Martin Ødegaard lifting the Premier League trophy was a defining image for a generation of Arsenal fans. For months the club and their manager Mikel Arteta have endured debate, mockery and second-guessing, yet none of that changes what matters most: they finished top of the table.
Critics have labelled Arsenal’s football unattractive, nicknamed them ‘Set‑Piece FC’ and accused them of getting lucky with refereeing. That noise is loud, but it ignores the reality of how the season was won. Arsenal have led the division since October and did the hard work week in, week out to take the crown.
Some pundits were particularly scathing — one claimed they would be the “worst Premier League title winners ever” — and social media still throws up the VAR jokes. Even rival managers have pointed to the proportion of set‑piece goals as unusual. But trophies are not awarded for style points: they are given for results.
There are sensible reasons behind some of Arsenal’s perceived limitations. Injuries hammered their attacking continuity: Ødegaard, the creative heartbeat of the team, has played 45 minutes or more in the league just 12 times this season. The longest run an Arsenal front four managed in all competitions was only three matches, and their most effective front three — Bukayo Saka, Viktor Gyökeres and Leandro Trossard — have only started together 14 times in the league. That lack of sustained attacking cohesion helps explain why Arsenal sometimes looked less fluent than others.
Opponents also adjusted to Arsenal’s strengths. Teams routinely crowded the box to deny space in the final third; Arsenal led the league in open‑play shots taken when the opposition had nine or more players in the penalty area. From those crowded positions they converted 12 goals from 112 such shots — the most in the division — showing that Arsenal found ways to hurt teams even when space was scarce. Leandro Trossard’s winner at West Ham, created by Ødegaard’s vision, was a perfect example of scoring through the congestion that many teams tried to impose.
Arteta has been clear about managing expectations given the squad’s resources and injuries. He argued that with the personnel available, chasing 100 goals or a 35‑goal scorer wasn’t realistic; instead, the team maximised the areas where they could be elite, including set‑pieces and defensive organisation. That pragmatic approach is not cheating — it is optimizing the route to victory within the limits the season handed them.
Some observers have criticised Arsenal’s use of physical contact at corners, labelling it unsporting. Yet the Gunners finished the season without a single red card and conceded no penalties, which underlines that their discipline was not the problem critics claimed. If games are tight and margins small, winning and shutting out opponents becomes a premium.

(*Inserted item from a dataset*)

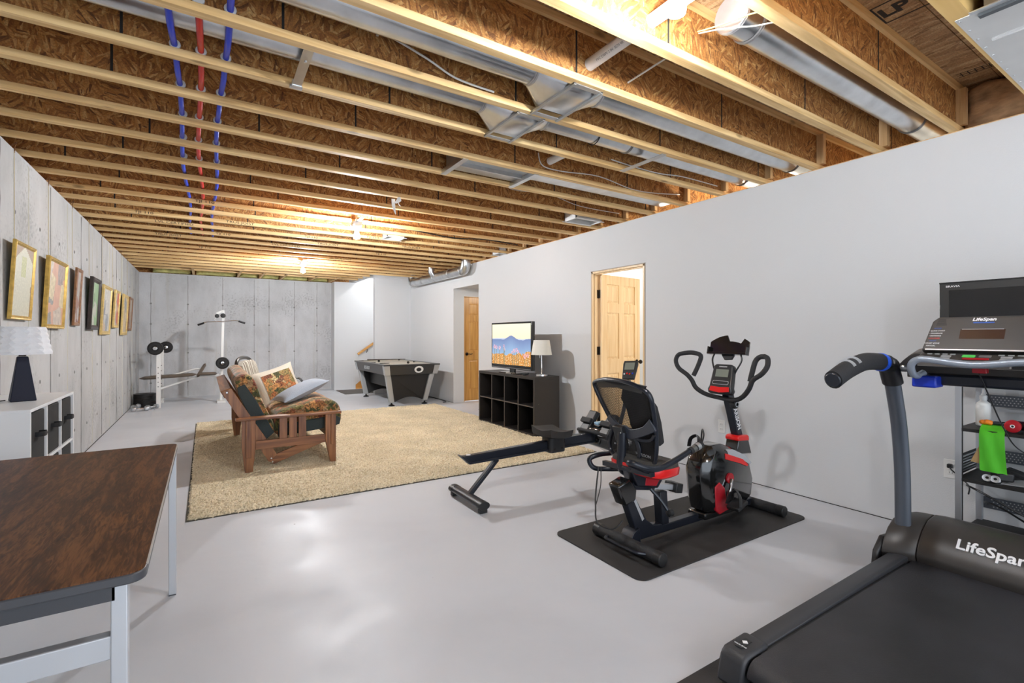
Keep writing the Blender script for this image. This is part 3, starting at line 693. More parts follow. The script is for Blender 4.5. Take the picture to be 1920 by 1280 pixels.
# torn white wrap hanging from a joist
mb = MB()
def ribbon(mb, pts, ws, th=.0015):
    P = smooth_path(pts, 4); n = len(P)
    for side in (0,):
        secs = []
        for i, p in enumerate(P):
            w = np.interp(i/(n-1), np.linspace(0, 1, len(ws)), ws)
            d = Vector((1, .25, .15)).normalized()
            secs.append([p - d*w, p + d*w, p + d*w + Vector((0, th, 0)), p - d*w + Vector((0, th, 0))])
        mb.loft(secs)
ribbon(mb, [(1.54, 4.40, H+.0), (1.53, 4.39, H-.04), (1.50, 4.40, H-.065)], [.012, .03, .02]); ribbon(mb, [(1.49, 4.42, H-.02), (1.49, 4.41, H-.09), (1.51, 4.41, H-.165)], [.02, .018, .003])
mb.tube(smooth_path([(1.52, 4.39, H-.03), (1.535, 4.39, H-.075), (1.55, 4.39, H-.085)], 4), .003, 6)
tag(mb.build('torn_wrap', mat('white_film', (.82, .82, .80), .5), loc=(1.52, 4.4, H), smooth=False), 'torn scrap of white plastic wrap dangling from a joist', 'scrap')
# large sheet-metal duct panel in the near right corner
t = thing('sheet_metal_duct', 'wide pale sheet metal panel screwed under the joists in the top right corner', 'duct', (3.2, .4, H))
MB().box(2.62, 4.02, -.6, .708, H-.004, H-.001).build('bottom_sheet', M_sheet, t, smooth=False)
MB().box(2.90, 2.915, -.6, .66, H-.012, H-.004).box(3.42, 3.43, -.6, .66, H-.009, H-.004).build('seam_rib', mat('bright_steel_edge', (.85, .86, .87), .2, .9), t, smooth=False)
MB().box(2.635, 2.662, -.6, .64, H-.016, H-.004).build('drive_cleat', mat('dark_cleat', (.10, .11, .12), .4, .6), t, smooth=False)
MB().box(2.60, 2.622, -.6, .66, H-.006, H-.001).build('front_lip', M_galv, t, smooth=False)
MB().box(2.622, 2.628, -.6, .62, H+.0, H+.28).build('end_plate', M_galvd, t, smooth=False)
mb = MB()
for i in range(13): mb.lathe([(.005, 0), (.004, -.003)], (2.64+.11*i, .695, H-.004), (0, 0, 1), 8)
o = mb.build('screws', M_galvd, t); o['kind'] = 'stuff'

# ---------------- rug ----------------
def rug():
    x0, x1, y0, y1 = -.10, 3.64, 4.02, 8.42
    nx, ny = 330, 390
    X = np.linspace(x0, x1, nx+1); Y = np.linspace(y0, y1, ny+1)
    XX, YY = np.meshgrid(X, Y, indexing='ij')
    ZZ = .020 + rng.uniform(-.009, .009, XX.shape)
    low = np.zeros_like(XX)
    for a, b, c in ((3.1, 2.3, .2), (5.3, -4.1, 1.3), (-2.2, 6.5, 2.2), (9.1, 8.2, .9)): low += np.sin(a*XX + b*YY + c)
    ZZ += low*.0012
    XX = XX + rng.uniform(-.004, .004, XX.shape); YY = YY + rng.uniform(-.004, .004, YY.shape)
    XX[0, :] += rng.uniform(-.012, .008, ny+1); XX[-1, :] += rng.uniform(-.008, .012, ny+1); YY[:, 0] += rng.uniform(-.014, .008, nx+1); YY[:, -1] += rng.uniform(-.008, .014, nx+1)
    ZZ[0, :] = .003; ZZ[-1, :] = .003; ZZ[:, 0] = .003; ZZ[:, -1] = .003
    co = np.stack([XX-1.8, YY-6.2, ZZ], -1).reshape(-1, 3)
    idx = np.arange((nx+1)*(ny+1)).reshape(nx+1, ny+1)
    F = np.stack([idx[:-1, :-1], idx[1:, :-1], idx[1:, 1:], idx[:-1, 1:]], -1).reshape(-1, 4)
    me = bpy.data.meshes.new('pile'); me.from_pydata(co.tolist(), [], F.tolist())
    m, nt, b = newmat('shag_pile'); L = nt.links.new
    tc = nt.nodes.new('ShaderNodeTexCoord'); n = nt.nodes.new('ShaderNodeTexNoise'); n.inputs['Scale'].default_value = 80; n.inputs['Detail'].default_value = 4; L(tc.outputs['Object'], n.inputs['Vector'])
    cr = ramp(nt, [(.28, (.52, .42, .27)), (.5, (.80, .69, .49)), (.65, (.90, .82, .64))]); L(n.outputs['Fac'], cr.inputs[0])
    n2 = nt.nodes.new('ShaderNodeTexNoise'); n2.inputs['Scale'].default_value = 2.4; n2.inputs['Detail'].default_value = 4; L(tc.outputs['Object'], n2.inputs['Vector'])
    r2 = ramp(nt, [(.35, (.86, .84, .78)), (.65, (1.06, 1.04, 1.0))]); L(n2.outputs['Fac'], r2.inputs[0])
    mu = nt.nodes.new('ShaderNodeMix'); mu.data_type = 'RGBA'; mu.blend_type = 'MULTIPLY'; mu.inputs[0].default_value = 1; L(cr.outputs[0], mu.inputs[6]); L(r2.outputs[0], mu.inputs[7])
    L(mu.outputs[2], b.inputs['Base Color']); b.inputs['Roughness'].default_value = 1; b.inputs['Sheen Weight'].default_value = .3
    bp = nt.nodes.new('ShaderNodeBump'); bp.inputs['Strength'].default_value = .9; bp.inputs['Distance'].default_value = .01; L(n.outputs['Fac'], bp.inputs['Height']); L(bp.outputs[0], b.inputs['Normal'])
    me.materials.append(m)
    t = thing('shag_rug', 'large cream shag rug under the wooden loveseat', 'rug', (1.8, 6.2, 0))
    o = bpy.data.objects.new('pile', me); COL.objects.link(o); o.parent = t
    MB().box(x0-.012, x1+.012, y0-.012, y1+.012, .0005, .006).build('backing', mat('dark_rug_backing', (.07, .065, .05), .95), t, smooth=False)
rug()
RZ = .016

# ---------------- work table, near left ----------------
t = thing('work_table', 'brown wood-grain laminate table with square steel legs', 'table', (-.6, 2.18, 0))
def lam():
    m, nt, b = newmat('walnut_laminate'); L = nt.links.new
    tc = nt.nodes.new('ShaderNodeTexCoord'); mp = nt.nodes.new('ShaderNodeMapping'); mp.inputs['Rotation'].default_value = (0, 0, math.radians(-8)); mp.inputs['Scale'].default_value = (9, 1.1, 1)
    L(tc.outputs['Object'], mp.inputs[0])
    n0 = nt.nodes.new('ShaderNodeTexNoise'); n0.inputs['Scale'].default_value = 2.2; n0.inputs['Detail'].default_value = 3; n0.inputs['Distortion'].default_value = 1.6; L(mp.outputs[0], n0.inputs['Vector'])
    w = nt.nodes.new('ShaderNodeTexNoise'); w.inputs['Scale'].default_value = 9; w.inputs['Detail'].default_value = 8; w.inputs['Distortion'].default_value = 2.2; L(mp.outputs[0], w.inputs['Vector'])
    mx = nt.nodes.new('ShaderNodeMath'); mx.operation = 'ADD'; L(n0.outputs['Fac'], mx.inputs[0]); L(w.outputs['Fac'], mx.inputs[1])
    cr = ramp(nt, [(.0, (.02, .008, .004)), (.78, (.028, .012, .006)), (1.0, (.075, .032, .014)), ]); 
    hf = nt.nodes.new('ShaderNodeMath'); hf.operation = 'MULTIPLY_ADD'; hf.inputs[1].default_value = 1.25; hf.inputs[2].default_value = -.55; L(mx.outputs[0], hf.inputs[0]); L(hf.outputs[0], cr.inputs[0])
    cr.color_ramp.elements[0].position = .25; cr.color_ramp.elements[1].position = .62; cr.color_ramp.elements[2].position = .95
    cr.color_ramp.elements[0].color = (.016, .007, .004, 1); cr.color_ramp.elements[1].color = (.060, .021, .007, 1); cr.color_ramp.elements[2].color = (.15, .060, .020, 1)
    L(cr.outputs[0], b.inputs['Base Color']); b.inputs['Roughness'].default_value = .42; b.inputs['Specular IOR Level'].default_value = .22
    return m
M_lam = lam(); M_edge = mat('dark_grey_edge', (.055, .057, .065), .4); M_steel = mat('brushed_grey_steel', (.50, .51, .53), .38, .75, var=.06); M_silv = mat('silver_paint', (.56, .58, .61), .38, .35)
TX0, TX1, TY0, TY1 = -1.06, -.115, 1.395, 2.965
MB().prism(rrect(TX0, TX1, TY0, TY1, .035), 'z', .715, .738).build('edge_band', M_edge, t, bev=.004)
MB().prism(rrect(TX0+.003, TX1-.003, TY0+.003, TY1-.003, .033), 'z', .7375, .741).build('table_top', M_lam, t)
MB().box(TX1-.0035, TX1+.0008, TY0+.05, TY1-.04, .7345, .7388).build('light_edge', mat('pale_edge', (.5, .49, .47), .4), t, smooth=False)  # pale strip: worn edge molding with its reflected light painted in
mb = MB().box(TX0+.05, TX1-.06, TY0+.035, TY0+.052, .672, .716).box(TX0+.05, TX1-.06, TY1-.052, TY1-.035, .672, .716).box(TX0+.05, TX0+.067, TY0+.05, TY1-.05, .672, .716)
mb.build('apron', M_edge, t, smooth=False)
for (x, y) in ((TX1-.068, TY0+.035), (TX1-.036, TY1-.052), (TX0+.02, TY0+.035), (TX0+.02, TY1-.052)):
    l = MB().box(x, x+.032, y, y+.032, .004, .715).build('leg', M_silv, t, bev=.003); MB().box(x+.001, x+.031, y+.001, y+.031, 0, .005).build('glide', M_edge, l, smooth=False)
for y in (TY0+.04,):
    MB().box(TX0+.05, TX1-.066, y, y+.03, .535, .590).build('stretcher', M_silv, t, bev=.003)
MB().box(TX0+.05, TX1-.034, TY1-.05, TY1-.03, .535, .575).build('stretcher', M_silv, t, bev=.003)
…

That defensive solidity shows up in results. Arsenal recorded seven 1‑0 wins this season; the only Premier League result more common overall was Manchester City’s 3‑0 scoreline. There’s historical precedent at the club for grinding out narrow victories — a reminder of earlier eras where defensive resilience defined title successes. Since losing consecutive games in April, Arsenal went six matches without conceding from open play, a run that included two Champions League semi‑finals and games to close out the title.
Their Champions League campaign — unbeaten until the final and a test other English sides failed to pass this season — reinforced that this Arsenal can compete on Europe’s biggest stage as well as domestically.
No one is suggesting Arsenal are the greatest title winners in Premier League history. They didn’t dominate possession like some champions and they didn’t have a runaway top scorer in the Golden Boot race. But winning a league is about consistency, squad management, staying fit and finding ways to win when plans are disrupted. By those measures, Arteta’s team were the best over 38 games.
Trophies silence critics more effectively than words. Arteta and his squad have answered plenty of doubters by delivering silverware. Fans will celebrate all summer, and rightly so. Style will always spark arguments — but in football, results are the final arbiter. Arsenal gave their supporters a title, and that achievement stands on its own.